ドライブモードは「eDrive」「ハイブリッド」「パフォーマンス」そして最大のパフォーマンスを発揮するという「クオリティ」の4つが設定され、フェラーリでおなじみの赤いロータリースイッチ「マネッティーノ」に加え、ステアリングホイールの左側の電子的コントローラーに親指で触れることでモードが切り替えられる。

ハイブリッドモードを使うと、35キロまで、あるいは時速135キロ(!)までは電気モーター優先で走る。無音のフェラーリというのは、あらためて独特の雰囲気だと私には感じられた。

いっぽう、フェラーリが「ピッコロV12」と呼ぶ120度のV6エンジンは、魅力がたっぷりだ。静止から時速100キロまでの加速に要する時間がわずか2.9秒だそう。最高速は時速330キロと発表されている。

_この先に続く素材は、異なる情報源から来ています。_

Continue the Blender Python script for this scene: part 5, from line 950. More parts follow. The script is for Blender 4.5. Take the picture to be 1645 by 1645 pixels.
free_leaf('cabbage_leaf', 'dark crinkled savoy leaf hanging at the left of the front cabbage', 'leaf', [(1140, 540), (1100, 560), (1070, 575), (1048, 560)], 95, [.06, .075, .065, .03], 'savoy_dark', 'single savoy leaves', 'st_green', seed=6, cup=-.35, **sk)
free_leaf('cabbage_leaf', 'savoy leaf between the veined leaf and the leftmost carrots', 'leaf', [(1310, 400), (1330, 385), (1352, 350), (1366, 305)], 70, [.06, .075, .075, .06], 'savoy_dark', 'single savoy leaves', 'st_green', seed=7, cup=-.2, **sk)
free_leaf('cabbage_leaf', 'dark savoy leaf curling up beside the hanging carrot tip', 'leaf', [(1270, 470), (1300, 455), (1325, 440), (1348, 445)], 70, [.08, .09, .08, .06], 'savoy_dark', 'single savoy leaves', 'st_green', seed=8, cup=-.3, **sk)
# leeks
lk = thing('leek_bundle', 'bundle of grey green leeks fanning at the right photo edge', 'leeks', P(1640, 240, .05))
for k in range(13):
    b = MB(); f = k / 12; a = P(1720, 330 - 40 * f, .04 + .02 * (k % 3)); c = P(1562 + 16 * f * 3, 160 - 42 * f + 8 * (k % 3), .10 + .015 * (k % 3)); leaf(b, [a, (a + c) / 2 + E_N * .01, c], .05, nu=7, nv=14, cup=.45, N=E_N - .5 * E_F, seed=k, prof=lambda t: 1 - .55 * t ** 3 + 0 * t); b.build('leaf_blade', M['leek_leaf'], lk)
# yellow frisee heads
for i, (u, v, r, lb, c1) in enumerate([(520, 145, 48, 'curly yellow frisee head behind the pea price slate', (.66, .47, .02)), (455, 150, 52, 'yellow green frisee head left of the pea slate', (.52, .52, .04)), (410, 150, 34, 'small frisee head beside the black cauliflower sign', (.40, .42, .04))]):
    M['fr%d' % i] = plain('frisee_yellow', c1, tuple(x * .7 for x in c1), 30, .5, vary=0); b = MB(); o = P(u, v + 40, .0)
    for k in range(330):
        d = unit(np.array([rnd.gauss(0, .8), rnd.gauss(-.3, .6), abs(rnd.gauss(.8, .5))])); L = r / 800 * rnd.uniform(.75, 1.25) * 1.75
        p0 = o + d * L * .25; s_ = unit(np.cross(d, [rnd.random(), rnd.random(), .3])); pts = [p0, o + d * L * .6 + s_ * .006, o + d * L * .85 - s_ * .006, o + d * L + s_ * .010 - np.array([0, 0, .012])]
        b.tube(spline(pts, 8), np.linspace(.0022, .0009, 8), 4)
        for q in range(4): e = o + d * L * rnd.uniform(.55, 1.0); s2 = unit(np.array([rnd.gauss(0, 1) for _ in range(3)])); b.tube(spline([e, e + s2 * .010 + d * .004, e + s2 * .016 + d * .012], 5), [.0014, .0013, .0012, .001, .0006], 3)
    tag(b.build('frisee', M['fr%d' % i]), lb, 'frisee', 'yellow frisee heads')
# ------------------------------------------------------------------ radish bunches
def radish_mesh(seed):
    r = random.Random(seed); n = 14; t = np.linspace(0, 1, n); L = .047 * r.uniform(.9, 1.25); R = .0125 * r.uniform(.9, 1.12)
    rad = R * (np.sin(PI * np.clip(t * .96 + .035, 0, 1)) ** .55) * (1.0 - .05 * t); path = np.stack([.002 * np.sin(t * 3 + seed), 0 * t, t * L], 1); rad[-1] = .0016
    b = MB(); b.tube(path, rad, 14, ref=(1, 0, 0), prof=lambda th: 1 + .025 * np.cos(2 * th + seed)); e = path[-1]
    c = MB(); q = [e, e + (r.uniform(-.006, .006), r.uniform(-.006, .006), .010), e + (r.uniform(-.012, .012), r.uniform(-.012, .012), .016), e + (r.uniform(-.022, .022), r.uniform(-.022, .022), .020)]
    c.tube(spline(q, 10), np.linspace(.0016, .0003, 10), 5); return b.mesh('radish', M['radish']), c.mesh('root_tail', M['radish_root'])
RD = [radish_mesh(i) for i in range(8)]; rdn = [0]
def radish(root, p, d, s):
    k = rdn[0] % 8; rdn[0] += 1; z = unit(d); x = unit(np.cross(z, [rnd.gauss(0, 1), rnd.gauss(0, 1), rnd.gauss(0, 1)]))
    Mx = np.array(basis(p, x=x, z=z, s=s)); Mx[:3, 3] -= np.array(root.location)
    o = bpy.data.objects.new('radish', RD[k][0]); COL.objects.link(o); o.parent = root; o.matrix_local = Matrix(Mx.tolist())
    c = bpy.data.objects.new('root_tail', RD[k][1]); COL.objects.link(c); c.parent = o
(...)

常識的な速度域でも、高回転型のこのエンジンを回して走る楽しさは十分に味わえる。回転をあげればどんどんトルクが湧き出てくるようなパワー感に加え、「ホットチューブ」とフェラーリが呼ぶ音響システムを装備していて、耳に心地よい(興味ないひとにはうるさい?)フェラーリミュージックを響かせてくれる。これを聴くと、やる気がびんびん出てきてしまう。